FIELD VISIT · CHINA

Inside One of the World’s Largest Logistics Operation

Millions of parcels. Every single day. Moving with speed, precision, and almost no room for error.

The Value Logistics team recently had the opportunity to visit YTO Express at their Northern Headquarters Base in Yongqing County, China. It was a visit that offered a rare, firsthand look at logistics operating at a scale most of the world rarely sees.

Founded in 2000, YTO Express has grown from an express delivery company into one of China’s most comprehensive logistics enterprises. Over two decades, it has built a network spanning express delivery, aviation logistics, technology, e-commerce, international freight, and financial services, with thousands of service outlets, distribution centers, and transportation routes operating across China and beyond.

Today, YTO Express is recognized as one of the leading players in China’s logistics sector and serves as a benchmark for organizations seeking to understand how large-scale logistics networks can be built, managed, and optimized. Being in that facility made it easy to understand why.What makes YTO particularly interesting isn’t just the size of the operation. It’s the thinking behind it.

Delegates studying the architectural scale model of the Northern Headquarters Base, Yongqing County.

Automated sorting systems, intelligent warehousing, data analytics, and a dedicated air cargo network form the backbone of an operation designed not just to handle today’s volumes  but to absorb tomorrow’s.”

The Northern Headquarters Base itself is a reflection of that philosophy: built for scale, built for growth, and built with the future firmly in mind.

What stood out during the visit

01
Technology is the foundation every layer runs on systems enabling consistency at impossible scale.

02
Infrastructure and people grow together. Behind every automated process is a workforce that knows its role.
03
Built for demand that hasn’t arrived yet  long-term planning runs through every design decision.

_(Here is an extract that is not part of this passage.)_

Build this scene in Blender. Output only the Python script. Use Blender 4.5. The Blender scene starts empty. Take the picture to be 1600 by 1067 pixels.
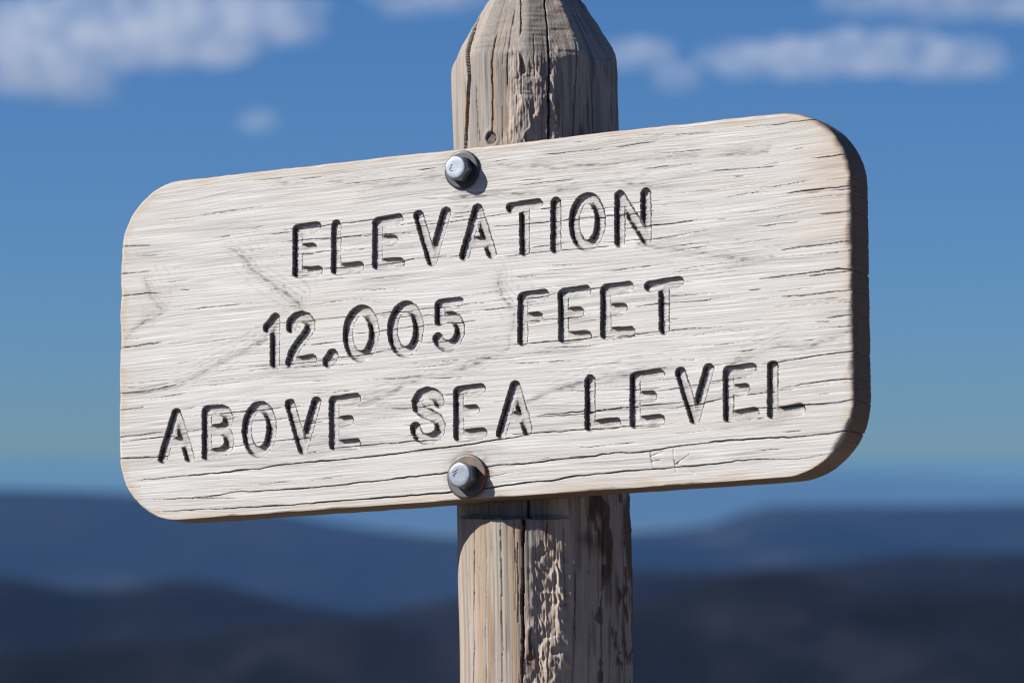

For Value Logistics, the visit raised useful questions about growth, investment, and what it takes to build logistics systems that can genuinely serve a region’s future needs. Not every lesson translates directly, but the underlying principles  think ahead, invest deliberately, build for scale are universally relevant.

There is always something valuable in seeing how others have solved the problems you are still working on.